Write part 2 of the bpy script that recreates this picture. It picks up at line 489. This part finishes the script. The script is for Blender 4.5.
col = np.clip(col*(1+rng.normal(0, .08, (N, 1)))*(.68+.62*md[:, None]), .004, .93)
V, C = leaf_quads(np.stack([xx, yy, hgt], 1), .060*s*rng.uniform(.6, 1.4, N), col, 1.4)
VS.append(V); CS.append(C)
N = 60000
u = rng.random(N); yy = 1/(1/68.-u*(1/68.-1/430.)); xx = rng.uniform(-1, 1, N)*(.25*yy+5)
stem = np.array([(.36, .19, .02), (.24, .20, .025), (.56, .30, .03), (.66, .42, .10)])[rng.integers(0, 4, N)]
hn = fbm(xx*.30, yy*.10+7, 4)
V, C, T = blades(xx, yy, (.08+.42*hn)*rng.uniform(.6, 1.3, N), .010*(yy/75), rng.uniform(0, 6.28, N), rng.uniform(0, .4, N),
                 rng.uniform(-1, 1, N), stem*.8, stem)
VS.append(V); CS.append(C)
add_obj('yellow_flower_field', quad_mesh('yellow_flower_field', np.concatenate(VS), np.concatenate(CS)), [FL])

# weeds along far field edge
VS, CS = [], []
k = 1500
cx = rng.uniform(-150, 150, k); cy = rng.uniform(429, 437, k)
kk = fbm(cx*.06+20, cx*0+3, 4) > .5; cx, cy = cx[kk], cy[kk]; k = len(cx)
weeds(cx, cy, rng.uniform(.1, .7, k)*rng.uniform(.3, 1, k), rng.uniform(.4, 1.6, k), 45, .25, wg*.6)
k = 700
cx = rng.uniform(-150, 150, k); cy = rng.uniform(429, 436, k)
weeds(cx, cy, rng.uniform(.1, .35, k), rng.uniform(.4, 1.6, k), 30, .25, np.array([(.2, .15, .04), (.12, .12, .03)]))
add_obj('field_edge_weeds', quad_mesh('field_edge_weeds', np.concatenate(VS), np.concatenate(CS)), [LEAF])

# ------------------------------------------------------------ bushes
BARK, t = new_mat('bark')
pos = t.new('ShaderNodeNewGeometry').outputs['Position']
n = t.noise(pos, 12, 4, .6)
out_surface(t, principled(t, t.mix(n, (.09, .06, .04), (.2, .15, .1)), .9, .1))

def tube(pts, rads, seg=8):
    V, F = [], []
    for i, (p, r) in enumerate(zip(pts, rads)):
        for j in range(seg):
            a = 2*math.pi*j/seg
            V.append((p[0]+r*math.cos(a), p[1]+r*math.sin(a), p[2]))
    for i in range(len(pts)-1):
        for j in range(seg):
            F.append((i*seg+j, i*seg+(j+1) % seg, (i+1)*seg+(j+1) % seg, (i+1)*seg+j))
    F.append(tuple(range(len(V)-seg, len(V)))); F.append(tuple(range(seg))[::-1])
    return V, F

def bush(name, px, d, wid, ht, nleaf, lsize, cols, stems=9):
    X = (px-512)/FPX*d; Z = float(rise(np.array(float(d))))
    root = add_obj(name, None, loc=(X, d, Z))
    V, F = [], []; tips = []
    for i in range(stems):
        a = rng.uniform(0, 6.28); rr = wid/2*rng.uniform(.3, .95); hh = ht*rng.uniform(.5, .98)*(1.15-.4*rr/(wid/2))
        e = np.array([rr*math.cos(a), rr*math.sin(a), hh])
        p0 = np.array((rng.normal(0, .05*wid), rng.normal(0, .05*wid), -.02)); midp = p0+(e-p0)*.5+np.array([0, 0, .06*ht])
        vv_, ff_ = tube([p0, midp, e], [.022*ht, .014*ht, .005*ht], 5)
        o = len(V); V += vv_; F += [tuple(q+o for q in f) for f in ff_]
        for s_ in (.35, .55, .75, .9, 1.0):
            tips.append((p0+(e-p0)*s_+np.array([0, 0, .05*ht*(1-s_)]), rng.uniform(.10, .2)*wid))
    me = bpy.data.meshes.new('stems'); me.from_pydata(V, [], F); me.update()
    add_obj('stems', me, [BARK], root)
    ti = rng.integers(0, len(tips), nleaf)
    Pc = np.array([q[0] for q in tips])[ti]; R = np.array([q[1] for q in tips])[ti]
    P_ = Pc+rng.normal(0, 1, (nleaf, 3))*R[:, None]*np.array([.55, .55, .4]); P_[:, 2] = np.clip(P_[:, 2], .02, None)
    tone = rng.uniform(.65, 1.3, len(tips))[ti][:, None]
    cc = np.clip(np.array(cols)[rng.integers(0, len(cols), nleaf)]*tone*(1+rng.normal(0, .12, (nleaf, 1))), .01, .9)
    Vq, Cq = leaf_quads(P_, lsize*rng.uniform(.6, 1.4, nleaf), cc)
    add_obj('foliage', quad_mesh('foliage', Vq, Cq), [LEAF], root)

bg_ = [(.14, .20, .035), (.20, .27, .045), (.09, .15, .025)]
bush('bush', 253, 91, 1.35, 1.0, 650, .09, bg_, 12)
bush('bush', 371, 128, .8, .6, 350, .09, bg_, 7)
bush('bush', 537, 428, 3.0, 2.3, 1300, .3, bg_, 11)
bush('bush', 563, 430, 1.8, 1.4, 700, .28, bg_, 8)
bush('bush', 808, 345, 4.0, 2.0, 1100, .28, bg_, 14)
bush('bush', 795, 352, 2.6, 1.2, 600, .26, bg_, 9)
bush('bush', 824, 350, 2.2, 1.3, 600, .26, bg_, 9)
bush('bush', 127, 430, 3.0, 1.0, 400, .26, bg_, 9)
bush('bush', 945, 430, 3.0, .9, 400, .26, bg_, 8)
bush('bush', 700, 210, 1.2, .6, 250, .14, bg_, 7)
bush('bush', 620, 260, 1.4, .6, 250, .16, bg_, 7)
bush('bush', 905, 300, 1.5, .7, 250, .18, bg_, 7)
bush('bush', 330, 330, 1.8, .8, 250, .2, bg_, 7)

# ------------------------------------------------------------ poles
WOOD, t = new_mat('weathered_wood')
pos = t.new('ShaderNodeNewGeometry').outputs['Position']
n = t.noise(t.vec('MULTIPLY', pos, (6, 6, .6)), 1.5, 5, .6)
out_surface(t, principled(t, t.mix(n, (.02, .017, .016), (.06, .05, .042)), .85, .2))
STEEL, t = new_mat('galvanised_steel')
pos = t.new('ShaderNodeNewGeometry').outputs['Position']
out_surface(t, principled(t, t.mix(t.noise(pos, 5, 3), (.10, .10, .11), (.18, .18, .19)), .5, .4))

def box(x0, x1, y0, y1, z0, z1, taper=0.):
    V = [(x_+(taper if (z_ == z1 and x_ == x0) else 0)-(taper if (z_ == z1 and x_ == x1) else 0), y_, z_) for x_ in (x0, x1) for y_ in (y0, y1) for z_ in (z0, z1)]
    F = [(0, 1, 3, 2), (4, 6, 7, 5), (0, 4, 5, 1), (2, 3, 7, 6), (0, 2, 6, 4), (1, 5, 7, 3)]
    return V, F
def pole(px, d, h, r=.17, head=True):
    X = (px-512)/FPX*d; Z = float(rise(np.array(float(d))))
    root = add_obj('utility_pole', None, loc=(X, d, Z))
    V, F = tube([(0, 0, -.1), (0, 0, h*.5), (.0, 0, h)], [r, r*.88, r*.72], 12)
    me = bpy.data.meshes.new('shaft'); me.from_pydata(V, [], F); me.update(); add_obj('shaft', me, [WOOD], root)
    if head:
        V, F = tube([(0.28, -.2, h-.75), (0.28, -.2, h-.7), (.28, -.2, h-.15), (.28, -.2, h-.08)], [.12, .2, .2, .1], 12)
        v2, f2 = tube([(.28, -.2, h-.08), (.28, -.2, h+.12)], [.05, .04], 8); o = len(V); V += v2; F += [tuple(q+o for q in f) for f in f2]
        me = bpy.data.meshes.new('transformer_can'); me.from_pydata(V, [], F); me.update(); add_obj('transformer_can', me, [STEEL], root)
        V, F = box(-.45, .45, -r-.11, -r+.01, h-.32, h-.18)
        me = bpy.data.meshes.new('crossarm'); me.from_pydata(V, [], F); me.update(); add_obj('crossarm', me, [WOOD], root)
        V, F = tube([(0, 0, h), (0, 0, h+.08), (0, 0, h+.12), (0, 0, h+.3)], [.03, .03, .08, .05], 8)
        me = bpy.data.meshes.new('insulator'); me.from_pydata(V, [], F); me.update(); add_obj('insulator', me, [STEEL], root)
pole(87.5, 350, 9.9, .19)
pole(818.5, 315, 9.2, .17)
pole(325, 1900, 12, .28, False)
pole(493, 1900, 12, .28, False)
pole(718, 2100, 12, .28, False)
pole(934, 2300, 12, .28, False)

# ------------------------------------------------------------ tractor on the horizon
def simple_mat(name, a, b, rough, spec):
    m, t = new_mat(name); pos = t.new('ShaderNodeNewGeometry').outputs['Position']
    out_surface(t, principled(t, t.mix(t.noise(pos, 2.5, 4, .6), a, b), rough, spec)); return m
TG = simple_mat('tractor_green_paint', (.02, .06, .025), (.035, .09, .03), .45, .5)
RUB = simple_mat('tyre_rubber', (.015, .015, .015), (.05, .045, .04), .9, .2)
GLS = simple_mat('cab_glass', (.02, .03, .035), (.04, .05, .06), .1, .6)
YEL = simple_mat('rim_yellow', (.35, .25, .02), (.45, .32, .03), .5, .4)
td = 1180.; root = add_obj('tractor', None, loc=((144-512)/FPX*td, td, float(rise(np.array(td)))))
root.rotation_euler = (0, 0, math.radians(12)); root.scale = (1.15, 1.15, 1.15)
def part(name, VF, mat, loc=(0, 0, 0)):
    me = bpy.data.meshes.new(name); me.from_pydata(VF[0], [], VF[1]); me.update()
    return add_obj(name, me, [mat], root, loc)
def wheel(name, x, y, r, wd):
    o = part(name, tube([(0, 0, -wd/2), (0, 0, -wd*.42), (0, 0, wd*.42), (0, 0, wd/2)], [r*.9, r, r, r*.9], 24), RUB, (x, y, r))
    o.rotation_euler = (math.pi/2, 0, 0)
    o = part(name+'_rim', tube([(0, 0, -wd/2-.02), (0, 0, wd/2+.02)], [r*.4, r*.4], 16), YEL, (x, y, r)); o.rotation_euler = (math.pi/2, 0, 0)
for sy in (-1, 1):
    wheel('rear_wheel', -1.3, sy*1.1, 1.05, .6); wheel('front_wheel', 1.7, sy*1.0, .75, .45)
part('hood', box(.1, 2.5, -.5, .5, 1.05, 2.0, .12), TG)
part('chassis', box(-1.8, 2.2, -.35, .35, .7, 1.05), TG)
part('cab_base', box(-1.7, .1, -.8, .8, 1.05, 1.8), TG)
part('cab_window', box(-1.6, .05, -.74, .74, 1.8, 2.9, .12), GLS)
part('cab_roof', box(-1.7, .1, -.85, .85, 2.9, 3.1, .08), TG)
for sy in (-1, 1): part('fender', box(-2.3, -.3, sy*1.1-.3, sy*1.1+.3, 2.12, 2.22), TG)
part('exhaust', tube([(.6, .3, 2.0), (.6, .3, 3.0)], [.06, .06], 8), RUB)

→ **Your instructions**
Only the lines from the opening of the material through the line with "np.concatenate(VS), np.concatenate(CS)), [FL])" should be echoed, exactly as written.

→ **Written reply**
Write part 2 of the bpy script that recreates this picture. It picks up at line 489. This part finishes the script. The script is for Blender 4.5.
col = np.clip(col*(1+rng.normal(0, .08, (N, 1)))*(.68+.62*md[:, None]), .004, .93)
V, C = leaf_quads(np.stack([xx, yy, hgt], 1), .060*s*rng.uniform(.6, 1.4, N), col, 1.4)
VS.append(V); CS.append(C)
N = 60000
u = rng.random(N); yy = 1/(1/68.-u*(1/68.-1/430.)); xx = rng.uniform(-1, 1, N)*(.25*yy+5)
stem = np.array([(.36, .19, .02), (.24, .20, .025), (.56, .30, .03), (.66, .42, .10)])[rng.integers(0, 4, N)]
hn = fbm(xx*.30, yy*.10+7, 4)
V, C, T = blades(xx, yy, (.08+.42*hn)*rng.uniform(.6, 1.3, N), .010*(yy/75), rng.uniform(0, 6.28, N), rng.uniform(0, .4, N),
                 rng.uniform(-1, 1, N), stem*.8, stem)
VS.append(V); CS.append(C)
add_obj('yellow_flower_field', quad_mesh('yellow_flower_field', np.concatenate(VS), np.concatenate(CS)), [FL])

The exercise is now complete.